I've been hacking away on a library for quite some time and have a lot of commits in my private
repository:
A -> B -> C -> D -> E
Finally, I'm nearing completion of a first version, and want to publish it to a remote called public
from D
onward keeping A..C
to myself, so public
should afterwards look like this:
D -> E
On demand, I'd like to be able to prove how i arrived at D
though (think of copyright claims, etc). As (at the moment) it's pretty much impossible to reverse-engineer the hashes of commits in the chain with times and changesets, i thought just keeping D
's parent pointer to C
would be one of the genius advantages of git. Sadly i can't find a way to actually make this work.
So, how can i push D -> E
to public
making it a fully functional public repository with all the necessary objects included to checkout D
or E
and D
still pointing to C
as parent?
git push public D..E:master
error: src refspec D..E does not match any.

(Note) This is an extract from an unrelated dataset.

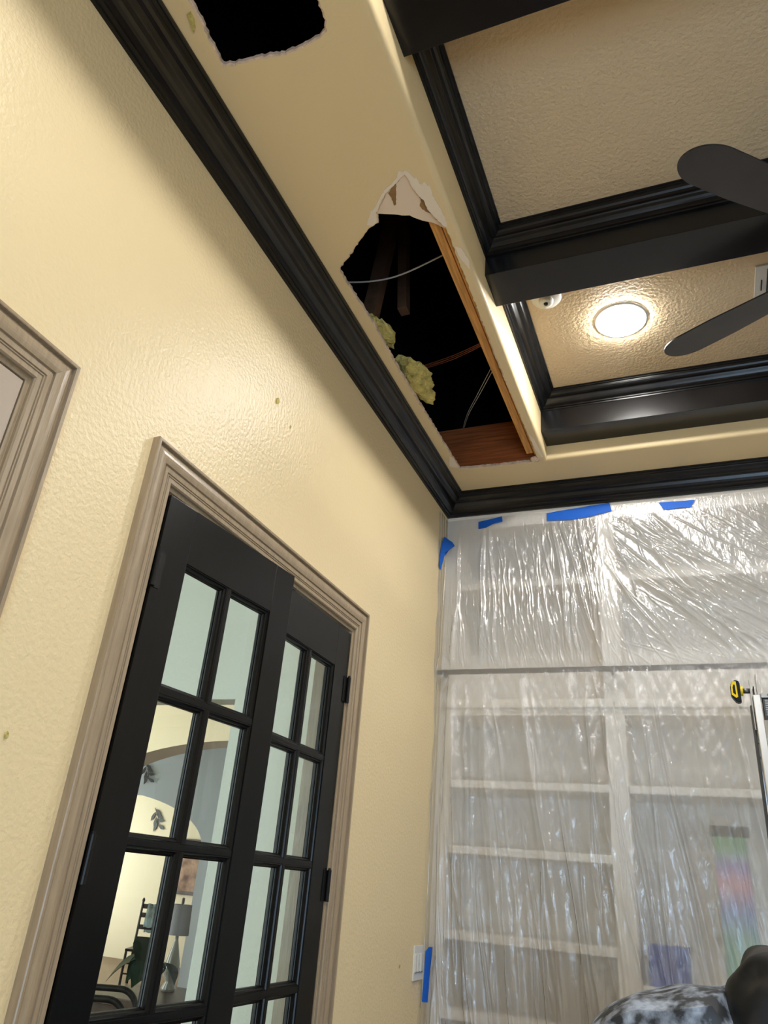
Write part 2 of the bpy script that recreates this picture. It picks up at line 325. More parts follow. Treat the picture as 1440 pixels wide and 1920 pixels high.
cable('electrical_cable', [(.0, 1.99, 3.752), (.145, 2.024, 3.75), (.283, 2.02, 3.75), (.52, 1.955, 3.75)], .0032, M_WIREW, 'white jacketed cable sagging across the upper part of the hole', 'cable')
for i in range(6):
    cable('copper_wire', [(.08, 2.66 + i * .007, 3.80 + .004 * (i % 3)), (.30, 2.615 + i * .006, 3.80 + .006 * (i % 2)), (.53, 2.53 + i * .003, 3.80)], .0016, M_WIREC, 'thin reddish copper wire in the bundle crossing the hole', 'wire')['group'] = 'copper wire bundle'
for i in range(2):
    cable('pale_wire', [(.165 + .006 * i, 3.215, 3.803), (.235 + .009 * i, 3.06, 3.782), (.33 + .012 * i, 2.90, 3.768), (.465 + .016 * i, 2.68, 3.76)], .0018, M_WIREW, ['thin pale wire slanting above the joist, left one of the pair', 'thin pale wire slanting above the joist, right one of the pair'][i], 'wire')
def tuft(c, s, label, n=7, seed=0):
    rd = random.Random(seed); b = bmesh.new()
    for i in range(n):
        bb = bmesh.new(); bmesh.ops.create_icosphere(bb, subdivisions=3, radius=1); off = Vector([rd.uniform(-.55, .55) for _ in range(3)])
        rr = rd.uniform(.4, .65); vs = {}
        for v in bb.verts: vs[v] = b.verts.new(Vector([a * q for a, q in zip((v.co * rr * (1 + .16 * math.sin(7 * v.co.x + i) * math.sin(9 * v.co.y + i) + rd.uniform(-.15, .15)) + off), s)]))
        for f in bb.faces: b.faces.new([vs[v] for v in f.verts])
        bb.free()
    o = obj('insulation_tuft', b, M_FOAM, label=label, cat='insulation', group='yellow insulation tufts'); o.location = c; return o
tuft((.118, 2.16, 3.595), (.058, .135, .05), 'yellow insulation tuft hanging at the middle of the hole edge', 9, 1)
tuft((.150, 2.48, 3.595), (.085, .17, .05), 'larger yellow insulation tuft below the first, beside the copper wires', 12, 2)
# torn drywall flap and paper rims at the tip of the hole
def bent(name, tri, material, label, th=.003):
    b = bmesh.new(); A = [b.verts.new(p) for p in tri]; B = [b.verts.new((p[0], p[1], p[2] + th)) for p in tri]; n = len(tri)
    fa = b.faces.new(A); fb = b.faces.new(B[::-1])
    for i in range(n): b.faces.new((A[i], B[i], B[(i + 1) % n], A[(i + 1) % n]))
    bmesh.ops.triangulate(b, faces=[fa, fb]); return b
fz = lambda y: ZC + .003 + .03 * (y - 1.432)
fl = jag([(.510, 1.432), (.483, 1.449), (.429, 1.480), (.380, 1.531), (.371, 1.552), (.413, 1.570), (.469, 1.594), (.504, 1.626), (.534, 1.648), (.574, 1.690), (.574, 1.665), (.55, 1.613), (.541, 1.581), (.540, 1.543), (.531, 1.523), (.521, 1.484), (.522, 1.452)], .012, .0016, 8)
flap = obj('drywall_flap', bent('flap', [(x, y, fz(y)) for x, y in fl], M_PAPER, ''), M_PAPER, label='torn pale drywall flap folded up at the pointed end of the hole', cat='drywall')
M_KRAFT = mat('brown_kraft_paper', (150, 116, 78), .85, .1, (60, .3, .002, 3), (20, .2))
for i_, poly in enumerate(([(.436, 1.484), (.474, 1.461), (.445, 1.537), (.438, 1.540), (.440, 1.503)], [(.526, 1.533), (.534, 1.545), (.537, 1.581), (.546, 1.613), (.529, 1.598), (.518, 1.58), (.514, 1.567), (.523, 1.554)])):
    b = bmesh.new(); prism(b, jag(poly, .006, .0012, 30 + i_), lambda u, v, t_: (u, v, fz(v) + t_), -.0012, -.0002); bmesh.ops.triangulate(b, faces=[f for f in b.faces if len(f.verts) > 4]); obj('kraft_tear', b, M_KRAFT, flap)
def paper(poly, label, seed):
    return obj('torn_paper', plate(jag(poly, .006, .0012, seed), [], ZC - .0014, ZC - .0002), M_PAPERW, label=label, cat='paper', group='torn drywall paper')
M_PAPERW = mat('bare_gypsum_paper', (236, 222, 204), .85, .1, (150, .4, .002, 3))
paper([(.502, 1.419), (.509, 1.425), (.522, 1.424), (.529, 1.439), (.534, 1.457), (.543, 1.456), (.545, 1.483), (.551, 1.485), (.561, 1.478), (.564, 1.496), (.573, 1.499), (.568, 1.538), (.573, 1.561), (.577, 1.597), (.580, 1.633), (.577, 1.668), (.566, 1.662), (.546, 1.611), (.537, 1.579), (.536, 1.543), (.527, 1.523), (.517, 1.484), (.518, 1.452), (.510, 1.434)], 'torn white paper rim to the right of the drywall flap', 11)
paper([(.500, 1.418), (.488, 1.435), (.462, 1.455), (.430, 1.470), (.406, 1.494), (.376, 1.524), (.361, 1.532), (.334, 1.568), (.326, 1.581), (.343, 1.589), (.363, 1.578), (.374, 1.541), (.384, 1.533), (.407, 1.503), (.431, 1.483), (.458, 1.466), (.483, 1.452), (.510, 1.434)], 'narrow torn paper rim on the left edge of the drywall flap', 12)
paper([(.575, 1.755), (.593, 1.77), (.602, 1.83), (.594, 1.87), (.574, 1.80)], 'small torn paper patch on the soffit edge below the flap', 13)
paper([(.571, 2.95), (.585, 3.0), (.590, 3.10), (.594, 3.17), (.584, 3.175), (.571, 3.08)], 'torn paper sliver on the soffit edge by the end of the stud', 14)
paper([(.15, 3.06), (.165, 3.08), (.165, 3.18), (.12, 3.15)], 'torn paper scrap at the lower left corner of the hole', 15)

# ---------------------------------------------------------------- door casings, jambs, doors
def casing_profile():
    p = [(0, 0), (0, .008), (.003, .0115), (.013, .0115), (.0138, .0085), (.0162, .0085), (.017, .0115), (.019, .0115), (.0198, .0085), (.0222, .0085), (.023, .012), (.034, .013), (.035, .009), (.039, .009)]
    p += [(.040 + .033 * t, .0145 + .004 * math.sin(t * math.pi)) for t in (0, .15, .3, .5, .7, .85, 1)]
    p += [(.0738, .011), (.078, .011), (.0788, .0215), (.081, .0225), (.086, .0225), (.088, .0205), (.088, 0)]
    return p
def casing(name, y0, y1, zt, label, z0=0):
    t = empty(name, (0, y0, 0), kind='structure', label=label); pr = casing_profile()
    a = [(x, -w - 0, z0) for w, x in pr]; c = [(x, -w, zt + w) for w, x in pr]; d = [(x, y1 - y0 + w, zt + w) for w, x in pr]; e = [(x, y1 - y0 + w, z0) for w, x in pr]
    for nm, q in (('casing_leg', (a, c)), ('casing_head', (c, d)), ('casing_leg', (d, e))):
        b = bmesh.new(); loft(b, q, caps=True); obj(nm, b, M_TRIM, t)
    g = .011
    for nm, q in (('jamb', (-WT, -.0005, -.0, g, 0, zt)), ('jamb', (-WT, -.0005, y1 - y0 - g, y1 - y0, 0, zt)), ('head_jamb', (-WT, -.0005, g, y1 - y0 - g, zt - g, zt)), ('door_stop', (-.075, -.048, g, g + .012, 0, zt - g)), ('door_stop', (-.075, -.048, y1 - y0 - g - .012, y1 - y0 - g, 0, zt - g))):
        obj(nm, boxes(q), M_TRIM, t)
    return t
casing('trim_20', YO0, YO1, ZO, 'fluted greige casing framing the black french doors')
casing('trim_21', YD0, YD1, ZD, 'fluted greige casing of the doorway cut off at the left edge')
b = boxes((-.036, .0, YD0 + .014, YD1 - .0145, .008, ZD - .0155), bev=.002)
d2 = obj('door_3', b, M_SLAB, kind='structure', label='plain greige door slab at the left edge of the view')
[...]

error: failed to push some refs to '<public>'
As far as i know squashing A..D
would introduce a new commit removing the parent pointer to C
and thereby removing provability of the existence of A..C
. (Simple example: say C
reversed B
, then you'd never be able to prove B
was in there at some point.)
I could obviously manually note the hash of C
in the description of the squash commit, but there already is a parent
pointer field, why not use it?
Also in order to contribute further changes to public I'd have to rebase my private branches on top of this new squashed commit, which just seems as wrong...

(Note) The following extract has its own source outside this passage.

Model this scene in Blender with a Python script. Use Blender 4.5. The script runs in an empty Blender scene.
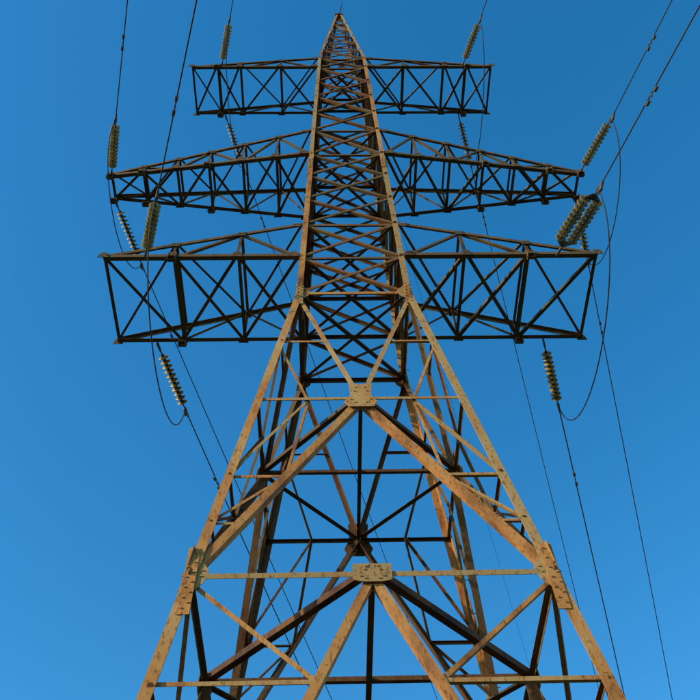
import bpy, math, random
from mathutils import Vector, Matrix
random.seed(7)
V=Vector
# ---------------------------------------------------------------- dimensions (metres)
ZK=20.5058; S=.2754; ZP=10.6088; ZG=15.5922; WK=2.8
Z1,L1,U1=22.3525,6.4514,24.2342
Z2,L2,U2,T2=29.1972,7.6753,31.2797,.4373
Z3,L3,U3=38.0376,6.0248,39.2342
HT,W3=48.2787,1.9964
def W(z):
    if z<ZK: return WK+S*(ZK-z)
    if z<=U3: return WK+(W3-WK)*(z-ZK)/(Z3-ZK)
    w0=WK+(W3-WK)*(U3-ZK)/(Z3-ZK)
    return w0+(0.28-w0)*(z-U3)/(HT-U3)
# ---------------------------------------------------------------- materials
def mat(name): 
    m=bpy.data.materials.new(name); m.use_nodes=True
    nt=m.node_tree; return m,nt,nt.nodes['Principled BSDF']
def ramp(nt,els):
    r=nt.nodes.new('ShaderNodeValToRGB')
    while len(r.color_ramp.elements)<len(els): r.color_ramp.elements.new(.5)
    for e,(p,c) in zip(r.color_ramp.elements,els): e.position=p; e.color=(*c,1)
    return r
def steel_mat(name,paint,rust,dark,amount):
    m,nt,b=mat(name); N=nt.nodes; K=nt.links
    tc=N.new('ShaderNodeTexCoord'); geo=N.new('ShaderNodeNewGeometry')
    mp=N.new('ShaderNodeMapping'); mp.inputs['Scale'].default_value=(1,1,.4); K.new(tc.outputs['Object'],mp.inputs[0])
    n1=N.new('ShaderNodeTexNoise'); n1.inputs['Scale'].default_value=1.5; n1.inputs['Detail'].default_value=10; n1.inputs['Roughness'].default_value=.68
    n2=N.new('ShaderNodeTexNoise'); n2.inputs['Scale'].default_value=20; n2.inputs['Detail'].default_value=8; n2.inputs['Roughness'].default_value=.65
    n3=N.new('ShaderNodeTexNoise'); n3.inputs['Scale'].default_value=60; n3.inputs['Detail'].default_value=3
    K.new(mp.outputs[0],n1.inputs['Vector']); K.new(mp.outputs[0],n2.inputs['Vector']); K.new(tc.outputs['Object'],n3.inputs['Vector'])
    add=N.new('ShaderNodeMath'); add.operation='MULTIPLY_ADD'; add.inputs[1].default_value=.38
    K.new(geo.outputs['Random Per Island'],add.inputs[0]); K.new(n1.outputs['Fac'],add.inputs[2])
    r1=ramp(nt,[(amount,paint),(amount+.2,rust),(amount+.42,dark)]); K.new(add.outputs[0],r1.inputs[0])
    mix=N.new('ShaderNodeMix'); mix.data_type='RGBA'; mix.blend_type='MULTIPLY'
    r2=ramp(nt,[(.36,(.30,.24,.2)),(.47,(1,1,1))]); K.new(n2.outputs['Fac'],r2.inputs[0])
    mix.inputs[0].default_value=.7; K.new(r1.outputs[0],mix.inputs[6]); K.new(r2.outputs[0],mix.inputs[7])
    hsv=N.new('ShaderNodeHueSaturation'); mr=N.new('ShaderNodeMapRange'); mr.inputs[3].default_value=.68; mr.inputs[4].default_value=1.15
    K.new(geo.outputs['Random Per Island'],mr.inputs[0]); K.new(mr.outputs[0],hsv.inputs['Value']); K.new(mix.outputs[2],hsv.inputs['Color'])
    K.new(hsv.outputs[0],b.inputs['Base Color'])
    b.inputs['Roughness'].default_value=.7; b.inputs['Specular IOR Level'].default_value=.12
    bp=N.new('ShaderNodeBump'); bp.inputs['Strength'].default_value=.35; bp.inputs['Distance'].default_value=.01
    K.new(n3.outputs['Fac'],bp.inputs['Height']); K.new(bp.outputs[0],b.inputs['Normal'])
    return m
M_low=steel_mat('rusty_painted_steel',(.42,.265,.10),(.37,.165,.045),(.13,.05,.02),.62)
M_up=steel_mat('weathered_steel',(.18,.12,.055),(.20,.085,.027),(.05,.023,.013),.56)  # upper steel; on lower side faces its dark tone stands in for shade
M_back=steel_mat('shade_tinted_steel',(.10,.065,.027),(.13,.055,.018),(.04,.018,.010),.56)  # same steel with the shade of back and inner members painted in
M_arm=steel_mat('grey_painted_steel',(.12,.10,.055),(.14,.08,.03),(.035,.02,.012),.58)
M_hw,nt,b=mat('galvanised_hardware'); b.inputs['Base Color'].default_value=(.04,.035,.03,1); b.inputs['Metallic'].default_value=0; b.inputs['Roughness'].default_value=.6
M_glass,nt,b=mat('insulator_glass')
n=nt.nodes.new('ShaderNodeTexNoise'); n.inputs['Scale'].default_value=5
r=ramp(nt,[(.3,(.34,.22,.035)),(.7,(.12,.095,.02))]); nt.links.new(n.outputs['Fac'],r.inputs[0]); nt.links.new(r.outputs[0],b.inputs['Base Color'])
b.inputs['Roughness'].default_value=.35; b.inputs['Specular IOR Level'].default_value=.2
M_wire,nt,b=mat('conductor_aluminium')
n=nt.nodes.new('ShaderNodeTexNoise'); n.inputs['Scale'].default_value=3
r=ramp(nt,[(.3,(.025,.025,.025)),(.7,(.045,.044,.042))]); nt.links.new(n.outputs['Fac'],r.inputs[0]); nt.links.new(r.outputs[0],b.inputs['Base Color'])
b.inputs['Roughness'].default_value=.7; b.inputs['Specular IOR Level'].default_value=.3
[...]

I thought i found a solution to this by first creating a local clone local_public
with the desired depth before pushing that clone to public
like this:
git clone --depth 2 file:///<abspath_private> local_public
With
git log --pretty=raw
I can verify that local_public
only contains D -> E
and that the commit, tree and parent hashes are the same, which is exactly what i want.
The problem is that when i try to push to an added public
remote from local_public
i get an error like this:
! [remote rejected] master -> master (shallow update not allowed)
Any ideas how to make this work?
What you want is not possible.
Commits in Git work like a linked list. Each commit has the ID of the parent commit (or null if root commit)... The ID of the parent commit is part of the identity of a commit.
To push D -> E to a repo, you will need to modify the parent of D, and that will cause the HASH of D to change, which in turn will require the hash of E to change as well (as E will have a new parent).